2. The dry titanium crystal multi-stage sieving device according to claim 1, characterized in that: The ends of the channel (13) are a non-magnetic material channel (130) and a magnetic material channel (131), respectively. The magnetic roller (10) includes an outer sleeve (100), and a permanent magnet (101) is provided inside the outer sleeve (100). The permanent magnet (101) is assembled on the side facing the non-magnetic material channel (130).
3. The dry titanium crystal multi-stage sieving device according to claim 1, characterized in that: The inclined belt conveyor (4) includes an inclined first support (40), with first idler rollers (41) symmetrically arranged at both ends inside the first support (40), and a first belt (42) fitted between the first idler rollers (41).
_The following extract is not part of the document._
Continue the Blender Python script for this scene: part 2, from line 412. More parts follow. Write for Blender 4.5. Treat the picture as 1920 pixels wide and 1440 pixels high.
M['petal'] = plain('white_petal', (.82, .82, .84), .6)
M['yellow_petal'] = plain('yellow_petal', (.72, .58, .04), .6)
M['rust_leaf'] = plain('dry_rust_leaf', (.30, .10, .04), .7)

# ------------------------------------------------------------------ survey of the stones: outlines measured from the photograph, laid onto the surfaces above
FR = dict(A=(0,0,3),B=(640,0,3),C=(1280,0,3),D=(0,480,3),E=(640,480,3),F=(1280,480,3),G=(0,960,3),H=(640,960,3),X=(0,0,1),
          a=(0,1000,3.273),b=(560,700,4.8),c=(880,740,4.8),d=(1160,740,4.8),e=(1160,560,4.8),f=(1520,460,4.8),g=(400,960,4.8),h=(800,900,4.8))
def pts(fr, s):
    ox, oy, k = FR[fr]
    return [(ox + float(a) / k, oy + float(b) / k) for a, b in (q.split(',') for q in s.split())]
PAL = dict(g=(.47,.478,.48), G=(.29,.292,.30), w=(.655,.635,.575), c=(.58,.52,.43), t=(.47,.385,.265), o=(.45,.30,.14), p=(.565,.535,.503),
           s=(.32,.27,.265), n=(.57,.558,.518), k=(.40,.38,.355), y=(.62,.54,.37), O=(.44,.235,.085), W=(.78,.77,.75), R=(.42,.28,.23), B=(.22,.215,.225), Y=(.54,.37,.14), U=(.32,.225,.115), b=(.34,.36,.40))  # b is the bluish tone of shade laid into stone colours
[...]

The first support (40) is also provided with a first transmission motor for driving the first idler rollers (41) to rotate. The two ends of the first support (40) are provided with matching transfer mechanisms (43) corresponding to the discharge port of the magnetic separator (1) and the feed port of the vibrating screen (2).
4. The dry titanium crystal multi-stage sieving device according to claim 1, characterized in that: The linear belt conveyor (3) includes a horizontally placed second support (30), with second idlers (31) symmetrically arranged at both ends inside the second support (30), and a second belt (32) fitted between the second idlers (31). The second support (30) is also provided with a second transmission motor for driving the second idlers (31) to rotate.
5. The dry titanium crystal multi-stage sieving device according to claim 1, characterized in that: The vibrating screen (2) includes a support (20), a screen (21) is provided on the support (20), a vibrating motor (22) is provided inside the support (20) to drive the screen (21) to vibrate, and a diversion channel (23) is provided at the end of the support (20) corresponding to the discharge port of the screen (21).
6. The dry titanium crystal multi-stage sieving device according to claim 5, characterized in that: The screen (21) has three layers from top to bottom. The screen (21) of the uppermost layer has a mesh size of 2 mm, the screen (21) of the middle layer has a mesh size of 1 mm, and the screen (21) of the lowermost layer has a mesh size of 0.5 mm.